In 2004 the Centro received its 501 (c) 3 tax exempt status.

In 2005, the Centro took over operations of Tia Chucha Press and continues to produce poetry books, distributed by Northwestern University Press. Tia Chucha Press was started in 1989 by Luis Rodriguez in Chicago and since 1991 was run by the nonprofit literary arts organization, the Guild Complex, until the Centro made Tia Chucha Press its publishing wing. This complements the CD production project, Dos Manos Records, that the Centro began in 2003.

The Centro also sponsors weekly Open Mic nights as well as regular film nights, musical events, original theater, author readings, and art exhibits. Since 2006, it also created the only annual literacy & performing arts festival in the San Fernando Valley called "Celebrating Words: Written, Performed & Sung." And we sponsor an arts-based youth empowerment project called "Young Warriors," started by teen leaders Mayra Zaragoza and Brian Dessaint.

In January 2007, both the Centro and Tia Chucha's Cafe were forced out of their facility to make way for a high-end laundromat. Given the state of the real estate market at the time, the Centro had to move into a much smaller facility in nearby Lake View Terrace, and the Cafe was closed. In March of that year, the Centro took over the bookstore operation from the Cafe.

That summer the Centro established an annual benefit event called "Celebrating Community & Culture: Si Se Puede/Yes We Can!" at Hollywood's Ford Amphitheatre with such notables as Cheech Marin, John Densmore of the Doors, Charles Wright & the Watts 103rd Street Rhythm Band, El Vuh, Xela, Tierra, Upground, Olmeca, Nobuko Miyamoto, and more.

The board also expanded to include leaders in the Chicano, African American, Asian, and European American communities.

By February 2009, Tia Chucha's Centro Cultural & Bookstore leased another space back in Sylmar at the Sylmar Plaza on Hubbard Boulevard and Gladstone Avenue, down the street from Mission Community College. The Centro is now the only multi-arts cultural space and bookstore in the Northeast San Fernando Valley, with some 450,000 people, mostly Mexican/Central American—the second largest Latino community in the United States after East LA (with a sizable African American and growing Asian communities).

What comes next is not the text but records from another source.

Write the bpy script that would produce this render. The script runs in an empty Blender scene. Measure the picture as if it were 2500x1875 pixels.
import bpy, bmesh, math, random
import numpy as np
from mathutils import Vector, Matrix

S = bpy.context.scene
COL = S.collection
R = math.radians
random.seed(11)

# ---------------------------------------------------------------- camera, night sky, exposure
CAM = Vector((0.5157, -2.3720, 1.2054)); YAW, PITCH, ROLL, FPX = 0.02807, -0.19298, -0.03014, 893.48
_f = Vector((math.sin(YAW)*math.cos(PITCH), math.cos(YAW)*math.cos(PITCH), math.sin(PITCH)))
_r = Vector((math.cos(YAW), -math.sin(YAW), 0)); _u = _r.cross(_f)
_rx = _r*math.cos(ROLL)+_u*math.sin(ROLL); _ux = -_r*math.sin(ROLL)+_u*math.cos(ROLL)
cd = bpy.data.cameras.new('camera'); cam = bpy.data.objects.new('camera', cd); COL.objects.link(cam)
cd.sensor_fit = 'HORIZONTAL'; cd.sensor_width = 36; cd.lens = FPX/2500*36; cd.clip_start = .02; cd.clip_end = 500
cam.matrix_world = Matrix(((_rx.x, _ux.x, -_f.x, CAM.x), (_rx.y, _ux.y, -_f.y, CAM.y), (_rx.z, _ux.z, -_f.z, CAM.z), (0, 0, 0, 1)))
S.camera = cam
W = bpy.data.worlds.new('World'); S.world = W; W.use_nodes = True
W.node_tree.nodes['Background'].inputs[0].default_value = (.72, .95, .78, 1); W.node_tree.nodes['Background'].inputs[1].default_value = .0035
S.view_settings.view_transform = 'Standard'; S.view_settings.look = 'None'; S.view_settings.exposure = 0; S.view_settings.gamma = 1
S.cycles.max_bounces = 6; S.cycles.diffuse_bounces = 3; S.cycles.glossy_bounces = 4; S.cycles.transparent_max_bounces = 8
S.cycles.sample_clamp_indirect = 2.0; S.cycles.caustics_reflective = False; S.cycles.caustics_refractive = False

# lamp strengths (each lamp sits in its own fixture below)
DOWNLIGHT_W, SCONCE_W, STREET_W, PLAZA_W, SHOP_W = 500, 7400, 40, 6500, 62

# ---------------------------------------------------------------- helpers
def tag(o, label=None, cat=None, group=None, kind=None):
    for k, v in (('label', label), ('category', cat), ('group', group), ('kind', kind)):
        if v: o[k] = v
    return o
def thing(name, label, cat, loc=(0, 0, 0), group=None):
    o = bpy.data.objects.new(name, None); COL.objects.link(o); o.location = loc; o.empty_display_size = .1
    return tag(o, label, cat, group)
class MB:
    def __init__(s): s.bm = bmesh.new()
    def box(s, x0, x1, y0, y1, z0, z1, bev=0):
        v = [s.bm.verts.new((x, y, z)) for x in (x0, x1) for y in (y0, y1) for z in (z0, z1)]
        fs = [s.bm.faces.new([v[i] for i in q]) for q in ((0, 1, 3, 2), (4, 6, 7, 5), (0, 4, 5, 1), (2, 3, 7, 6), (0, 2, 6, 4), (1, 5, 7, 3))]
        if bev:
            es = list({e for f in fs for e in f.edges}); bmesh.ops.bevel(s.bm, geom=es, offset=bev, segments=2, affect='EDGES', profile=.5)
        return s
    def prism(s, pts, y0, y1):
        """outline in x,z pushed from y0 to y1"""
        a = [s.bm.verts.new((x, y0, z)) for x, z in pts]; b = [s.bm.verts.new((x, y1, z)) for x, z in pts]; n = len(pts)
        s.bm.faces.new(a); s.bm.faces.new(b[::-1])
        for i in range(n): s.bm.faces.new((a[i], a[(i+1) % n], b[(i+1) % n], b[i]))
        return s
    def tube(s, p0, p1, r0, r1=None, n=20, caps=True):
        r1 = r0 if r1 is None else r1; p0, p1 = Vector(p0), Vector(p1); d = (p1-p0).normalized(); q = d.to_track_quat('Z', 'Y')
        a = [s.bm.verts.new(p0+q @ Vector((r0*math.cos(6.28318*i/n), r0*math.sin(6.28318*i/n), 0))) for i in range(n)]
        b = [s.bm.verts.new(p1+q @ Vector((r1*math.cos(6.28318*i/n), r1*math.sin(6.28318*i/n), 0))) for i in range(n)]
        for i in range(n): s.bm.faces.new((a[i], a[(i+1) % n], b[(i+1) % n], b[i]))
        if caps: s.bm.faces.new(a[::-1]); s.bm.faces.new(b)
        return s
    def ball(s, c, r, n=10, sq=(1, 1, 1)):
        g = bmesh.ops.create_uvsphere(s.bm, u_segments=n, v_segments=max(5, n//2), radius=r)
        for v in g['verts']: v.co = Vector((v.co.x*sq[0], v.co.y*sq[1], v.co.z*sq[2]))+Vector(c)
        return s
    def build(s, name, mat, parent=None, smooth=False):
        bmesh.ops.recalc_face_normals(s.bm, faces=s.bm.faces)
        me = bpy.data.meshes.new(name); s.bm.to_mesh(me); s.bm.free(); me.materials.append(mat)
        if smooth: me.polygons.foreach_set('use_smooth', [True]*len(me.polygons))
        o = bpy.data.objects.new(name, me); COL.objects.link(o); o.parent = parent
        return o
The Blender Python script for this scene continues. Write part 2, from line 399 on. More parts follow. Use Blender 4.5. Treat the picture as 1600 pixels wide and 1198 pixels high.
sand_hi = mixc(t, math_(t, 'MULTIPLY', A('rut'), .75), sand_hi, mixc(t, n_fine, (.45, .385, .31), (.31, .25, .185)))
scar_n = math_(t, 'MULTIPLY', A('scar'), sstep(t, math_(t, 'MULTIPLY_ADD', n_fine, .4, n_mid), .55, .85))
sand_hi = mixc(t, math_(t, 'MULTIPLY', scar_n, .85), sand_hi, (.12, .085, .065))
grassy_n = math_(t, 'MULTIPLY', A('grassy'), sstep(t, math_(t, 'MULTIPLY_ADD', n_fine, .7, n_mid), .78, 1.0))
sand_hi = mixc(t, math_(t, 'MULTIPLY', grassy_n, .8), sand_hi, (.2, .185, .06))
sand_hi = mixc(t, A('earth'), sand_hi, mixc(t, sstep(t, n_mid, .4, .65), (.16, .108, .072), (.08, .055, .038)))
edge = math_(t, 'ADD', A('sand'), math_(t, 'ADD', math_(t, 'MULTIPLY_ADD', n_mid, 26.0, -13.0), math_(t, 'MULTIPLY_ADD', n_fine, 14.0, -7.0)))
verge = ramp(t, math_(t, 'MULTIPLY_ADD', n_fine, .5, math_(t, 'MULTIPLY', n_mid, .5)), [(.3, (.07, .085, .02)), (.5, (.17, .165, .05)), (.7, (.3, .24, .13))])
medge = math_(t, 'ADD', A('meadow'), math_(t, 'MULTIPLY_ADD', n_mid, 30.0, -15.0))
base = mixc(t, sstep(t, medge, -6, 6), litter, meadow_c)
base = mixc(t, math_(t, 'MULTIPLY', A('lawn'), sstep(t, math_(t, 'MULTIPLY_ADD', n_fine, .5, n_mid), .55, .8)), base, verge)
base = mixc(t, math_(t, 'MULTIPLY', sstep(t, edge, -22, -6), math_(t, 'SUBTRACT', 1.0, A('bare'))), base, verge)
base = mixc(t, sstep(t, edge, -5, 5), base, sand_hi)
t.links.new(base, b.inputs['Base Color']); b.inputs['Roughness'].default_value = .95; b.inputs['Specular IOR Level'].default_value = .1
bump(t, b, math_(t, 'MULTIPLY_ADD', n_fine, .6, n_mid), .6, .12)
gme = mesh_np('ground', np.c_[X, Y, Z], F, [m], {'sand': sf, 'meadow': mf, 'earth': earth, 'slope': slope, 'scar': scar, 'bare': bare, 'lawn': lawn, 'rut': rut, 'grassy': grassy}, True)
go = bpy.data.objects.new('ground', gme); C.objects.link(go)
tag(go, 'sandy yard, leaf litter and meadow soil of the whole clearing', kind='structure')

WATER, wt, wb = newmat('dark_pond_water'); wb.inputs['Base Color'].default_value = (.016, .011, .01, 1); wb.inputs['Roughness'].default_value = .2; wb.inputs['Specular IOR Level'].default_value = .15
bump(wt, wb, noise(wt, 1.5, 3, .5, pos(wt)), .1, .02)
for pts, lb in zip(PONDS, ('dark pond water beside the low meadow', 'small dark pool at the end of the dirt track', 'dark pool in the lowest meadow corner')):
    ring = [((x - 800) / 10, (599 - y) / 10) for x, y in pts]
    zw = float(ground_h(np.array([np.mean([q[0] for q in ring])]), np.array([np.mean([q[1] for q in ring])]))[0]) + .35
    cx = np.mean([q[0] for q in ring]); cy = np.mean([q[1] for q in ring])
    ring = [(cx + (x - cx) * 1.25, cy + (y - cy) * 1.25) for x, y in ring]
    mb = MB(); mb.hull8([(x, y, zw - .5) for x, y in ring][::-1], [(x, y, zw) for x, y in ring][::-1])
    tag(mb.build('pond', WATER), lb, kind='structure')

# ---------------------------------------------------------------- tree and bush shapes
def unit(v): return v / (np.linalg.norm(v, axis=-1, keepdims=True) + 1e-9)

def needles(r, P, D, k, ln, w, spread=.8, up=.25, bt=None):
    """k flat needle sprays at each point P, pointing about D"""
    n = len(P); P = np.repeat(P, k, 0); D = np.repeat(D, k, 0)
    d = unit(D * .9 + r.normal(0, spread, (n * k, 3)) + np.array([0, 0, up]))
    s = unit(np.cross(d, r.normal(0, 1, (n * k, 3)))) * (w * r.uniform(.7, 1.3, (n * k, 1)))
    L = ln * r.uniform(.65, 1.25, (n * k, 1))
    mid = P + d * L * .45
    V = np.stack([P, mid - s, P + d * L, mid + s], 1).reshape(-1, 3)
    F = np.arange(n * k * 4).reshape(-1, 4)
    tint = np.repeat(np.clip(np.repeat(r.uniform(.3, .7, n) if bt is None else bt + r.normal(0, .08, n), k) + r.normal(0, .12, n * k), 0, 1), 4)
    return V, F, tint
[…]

The Centro has so far been funded by the LA City Department of Cultural Affairs, the LA County Arts Commission, the California Arts Council, the National Endowment for the Arts, the City of San Fernando, the Liberty Hill Foundation, the Panta Rhea Foundation, the Attias Family Foundation, the Middleton Foundation, the Center for Cultural Innovation, Toyota Sales, among others.

Individual donors have included Bruce Springsteen, John Densmore of the Doors, Lou Adler, Richard Foos, Adrienne Rich, Tom Hayden, Jack Kornfield, David Sandoval, Jesus Trevino, Denise Chavez and the Border Book Festival, Dave Marsh, and the Luis & Trini Rodriguez Family.